* Aaron Durbin adurbin@chromium.org [130509 00:02]:
Am Mittwoch, den 08.05.2013, 08:18 -0500 schrieb Aaron Durbin:
The reason udelay was put in northbridge was for SMM if I am not mistaken. How similar are the implementations?
Of `udelay.c`? Besides the register differences it is the same. Sandy Bridge (and Haswell) define `fsb` to 100 MHz, where i945 and i5000 use 400 MHz and divide it by four later on.
i945 and i5000 don't have a constant TSC but need to take the FSB frequency into regard. Not sure about Mobile 4 series. Sandybridge/Ivybridge/Haswell have a fixed frequency TSC.
As no code has been written yet, I do not know. But judging from the three `udelay.c` files I looked at, they should be.
The delay_tsc.c could be used as the basis for all of these implementations. I was confusing myself thinking each of these cpus had the implementation. Not the northbridge. Apparently the gm45 and i945 serve as the basis for all the memory controller for most of those cpus.
So the current intel northbridge chipsets with a delay implementation are: src/northbridge/intel/gm45 src/northbridge/intel/i945 src/northbridge/intel/sandybridge
The gm45 and i945 use the Intel Core architecture with the quad pumped FSB. Uses msrs 0x198 and MSR_FSB_FREQ. Note that the gm45 has a ns100delay() function for raminit. The gm45 uses delay.c for romstage as well as SMM while i945 just uses udelay.c for SMM.
The code originally went in on i945 and the reason was that certain delay operations were required to not create any front side bus traffic (interesting, huh?) or random corruption could happen. Of course it is almost impossible to get to that information, and even telling you the mere fact might force me into killing you.
Whether this was an issue with any other chipset / CPU after the i945 generation? I don't know. I am happy that haswell was cleaned up to not have that mess. Sandybridge/Ivybridge should/could probably be cleaned up as well.
Sandybridge's udelay for romstage and smm can be converted like haswell. As for having a seemingly-duplicate copy of a file for determining tsc freq doesn't bother me all that much. It's small and self contained.
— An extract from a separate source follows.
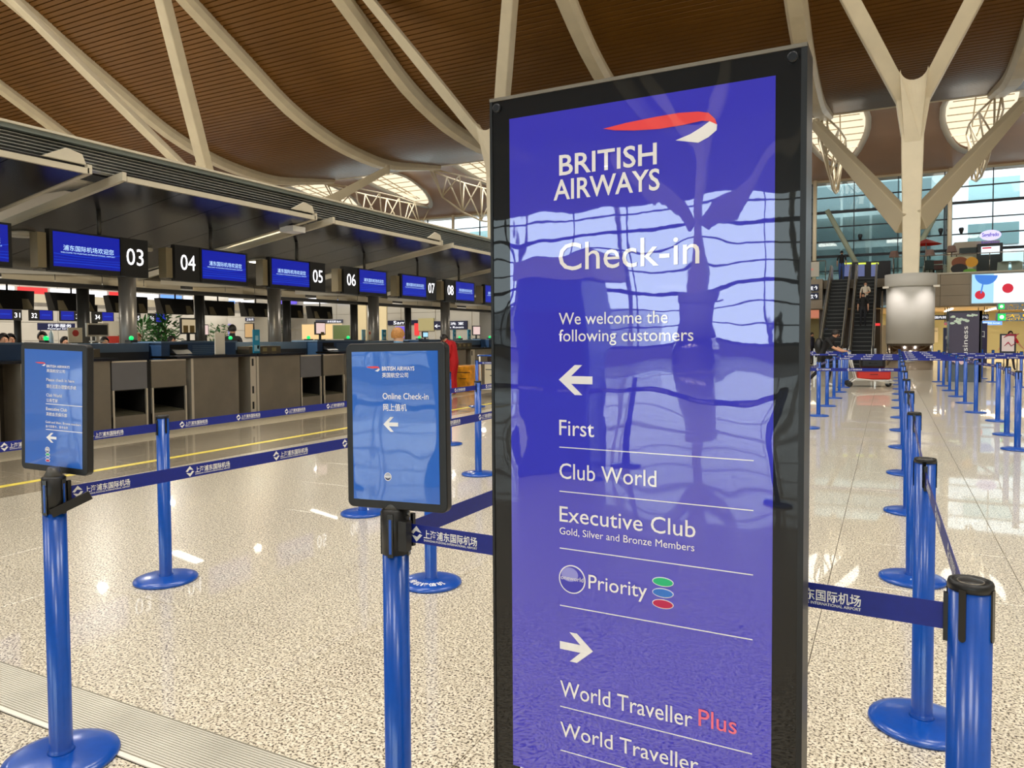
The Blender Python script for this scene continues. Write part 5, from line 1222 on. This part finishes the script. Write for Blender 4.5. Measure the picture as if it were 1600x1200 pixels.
# pushing a trolley: facing local -y, leaning forward
push = dict(pelvis=(0, .12, .93), spine=(0, .04, 1.09), chest=(0, -.08, 1.26), neck=(0, -.20, 1.38), head=(0, -.26, 1.45), crown=(0, -.29, 1.55), shL=(.18, -.10, 1.33), shR=(-.18, -.10, 1.33),
            elL=(.22, -.26, 1.10), elR=(-.22, -.22, 1.12), wrL=(.20, -.46, 1.0), wrR=(-.20, -.44, 1.0), hdL=(.19, -.53, 1.0), hdR=(-.19, -.51, 1.0), hiL=(.09, .12, .88), hiR=(-.09, .12, .88), knL=(.1, -.12, .52), knR=(-.1, .14, .48), anL=(.1, -.05, .09), anR=(-.1, .46, .14), toL=(.11, -.2, .035), toR=(-.11, .33, .035))
man = person(-1.62, 23.15, math.radians(84), 'man in black t-shirt with backpack leaning forward and pushing a luggage trolley', push, 1.78, BLK, cloth('black_trousers', (22, 22, 26)), cloth('white_shoes', (220, 220, 220)))
bp = M().ball((0, .17, 1.16), .2, 14, 10, (.85, .62, 1.25)).obj('backpack', BLACKP); bp.parent = None; tag(bp, 'black backpack worn by the man pushing the trolley', 'backpack')
bp.location = man.location; bp.rotation_euler = man.rotation_euler
# luggage trolley with red and black cases
TW = mat('white_trolley_tube', (226, 224, 216), .35, .2)
def trolley(x, y, rz, label):
    t = thing('luggage_trolley', label, 'trolley', (x, y, 0), rz)
    for s in (-1, 1):
        M().tube([(.50, s * .28, .14), (-.42, s * .28, .24), (-.52, s * .26, .62), (-.60, s * .24, 1.02)], .022, 8).obj('side_tube', TW, t)
        M().tube([(-.42, s * .28, .24), (-.62, s * .28, .09)], .02, 8).obj('wheel_stay', TW, t)
        for wx in (-.60, .44):
            if wx > 0 and s > 0: continue
            yy_ = s * .28 if wx < 0 else 0
            o = M().lathe([(.05, -.02), (.085, -.018), (.085, .018), (.05, .02)], 16).obj('wheel', BLACKP, t); o.rotation_euler = (math.pi / 2, 0, 0); o.location = (wx, yy_, .086)
    M().tube([(-.60, -.3, 1.03), (-.60, .3, 1.03)], .02, 8).obj('handle', BLUE, t); M().box((-.45, -.27, .19), (.5, .27, .215)).obj('platform', TW, t); M().tube([(.50, -.28, .14), (.58, 0, .13), (.50, .28, .14)], .022, 8).obj('front_bumper', TW, t)
    M().box((.36, -.03, .08), (.46, .03, .2)).obj('front_fork', TW, t)
    return t
t1 = trolley(-.42, 23.55, math.radians(8), 'white luggage trolley loaded with a red case, pushed by the man in black')
def case(x, y, z, sx, sy, sz, rz, m, label, soft=.05):
    t = thing('suitcase', label, 'suitcase', (x, y, z), rz); o = M().box((-sx/2, -sy/2, 0), (sx/2, sy/2, sz)).obj('shell', m, t); bev(o, soft, 4)
    M().tube([(-.1, -sy/2 - .002, sz * .5), (-.08, -sy/2 - .03, sz * .5), (.08, -sy/2 - .03, sz * .5), (.1, -sy/2 - .002, sz * .5)], .01, 6).obj('handle', BLACKP, t)
    M().box((-sx/2 + .03, -sy/2 - .004, sz * .72), (sx/2 - .03, -sy/2 + .01, sz * .75)).obj('zip', BLACKP, t); return t
case(-.38, 23.52, .217, .86, .48, .30, math.radians(8), mat('red_case', (206, 44, 28), .35), 'red suitcase lying on the white luggage trolley')
case(-.40, 23.52, .518, .66, .42, .34, math.radians(8), BLACKP, 'black bag lying on top of the red suitcase', .1)
# red jacket traveller by the counters and her trolley
RJ = cloth('red_jacket', (190, 12, 22))
lean = dict(spine=(0, -.02, 1.12), chest=(0, -.08, 1.30), neck=(0, -.17, 1.42), head=(0, -.25, 1.47), crown=(0, -.31, 1.55), shL=(.17, -.08, 1.38), shR=(-.17, -.08, 1.38), elL=(.22, -.06, 1.1), elR=(-.22, -.06, 1.1), wrL=(.17, -.22, .92), wrR=(-.17, -.2, .92), hdL=(.14, -.28, .88), hdR=(-.14, -.26, .88), face=(0, -1, -.5))
person(-9.85, 16.1, math.radians(-75), 'person in red jacket with dark hair bending over beside the counters', lean, 1.68, RJ, RJ, cloth('white_shoes2', (225, 222, 214)), 'shirt', wide=1.32)
person(-5.97, 8.3, math.radians(165), 'person with blond hair and light blue top seen from behind above the online sign', dict(), 1.63, cloth('light_blue_top', (110, 160, 200)), hair=HAIRB, skin=SKIN2, hairf=1.0)
t2 = trolley(-8.75, 16.35, math.radians(100), 'white luggage trolley with boxes near the counters beside the big sign')
case(-8.75, 16.35, .22, .5, .46, .62, math.radians(10), mat('cream_box', (222, 210, 184), .6), 'cream box standing on the trolley near the counters', .01)
case(-8.75, 16.35, .842, .42, .34, .22, math.radians(10), cloth('dark_brown_bag', (44, 28, 22)), 'dark brown bag on top of the cream box', .06)
b_ = at(731, 604, Z=0); case(-10.3, 17.6, .0, .5, .62, .72, 0, tint(mat('orange_wrap', (214, 142, 30), .3), 9, .3, bump=.8, bscale=20), 'large orange wrapped bag between red jacket and trolley', .05)
# far people
person(4.5, 36.6, math.radians(10), 'woman in red top walking with arms out near the purple banner', dict(elL=(.28, -.06, 1.18), wrL=(.40, -.16, 1.0), hdL=(.44, -.2, .95), elR=(-.30, -.02, 1.18), wrR=(-.42, -.1, .98), hdR=(-.46, -.12, .92), anL=(.1, -.2, .09), toL=(.11, -.34, .04)), 1.66, cloth('bright_red_top', (214, 20, 24)), cloth('dark_skirt', (40, 34, 44)), long_hair=True)
person(5.6, 38.6, math.radians(-70), 'person in dark clothes stooping behind the woman in red', lean, 1.75, cloth('black_coat', (34, 34, 32)), fore='shirt')
person(5.35, 31.2, math.radians(170), 'person in black suit seen from behind at the right edge', dict(), 1.72, cloth('black_suit', (20, 20, 24)), fore='shirt')
person(5.95, 31.6, math.radians(150), 'second person in black standing at the very right edge', dict(), 1.68, cloth('black_suit', (20, 20, 24)), fore='shirt')
p = at(1268, 570, Z=0); person(p.x, p.y, math.radians(60), 'small distant person in dark jacket behind the left belts', dict(), 1.68, cloth('navy_jacket', (40, 40, 60)), fore='shirt')
sit = lambda: dict(hiL=(.09, .1, .9))
person(-1.12, 40.2, 0, 'person in black vest with white number riding down the right escalator', dict(), 1.65, BLK, z=1.95)
person(-1.05, 41.3, 0, 'person in white top with red bag riding behind on the right escalator', dict(elL=(.22, -.12, 1.16), wrL=(.08, -.2, 1.1), hdL=(.02, -.22, 1.1)), 1.66, cloth('white_top', (226, 214, 196)), z=2.56)
person(-2.4, 45.9, math.radians(180), 'person in blue trousers leaving the top of the left escalator', dict(), 1.68, BLK, cloth('blue_trousers', (60, 90, 160)), z=4.63)
# staff behind the counters
STF = cloth('dark_uniform', (30, 28, 34))
for (px, X, zt, rz, lb, hr) in ((5, -14.0, 1.62, -90, 'first seated member of staff at the left edge', HAIRD), (16, -14.6, 1.62, -90, 'second seated member of staff at the left edge', HAIRD), (66, -14.4, 1.66, -60, 'member of staff behind the dark printer', HAIRD),
                                (101, -14.2, 1.56, -80, 'dark haired member of staff beside the notice card', HAIRD), (163, -15.2, 1.56, -90, 'member of staff seated beside the grey monitor', HAIRD), (214, -15.5, 1.66, -90, 'member of staff with bald head among the plants', SKIN),
                                (268, -15.0, 1.58, -110, 'member of staff bending below the monitor', HAIRD), (764, -14.0, 1.5, -90, 'member of staff seated beside the edge of the big sign', HAIRD)):
    p = at(px, 520, X=X); person(X, p.y, math.radians(-rz), lb, dict(), zt, STF, fore='shirt', hair=hr)
p = at(363, 520, X=-14.5); person(-14.5, p.y, math.radians(-150), 'man in black uniform turned away at the desks behind the white card', dict(), 1.86, STF, fore='shirt')
for o in bpy.data.objects:
    if o.type == 'LIGHT': o['kind'] = 'helper'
Sometimes components seem very similar. Duplicating code because it happens to be similar hardware (but maybe not, in ways you will never actually know) is not the worst thing that can happen. And if it allows a clean API, we should not worry much. This is not the IOCC or contest for the shortest program, but a matter of how to create a maintainable code base that covers nearly 300 mainboards with a fast paced development team that moves on to the next set of boards every couple of months.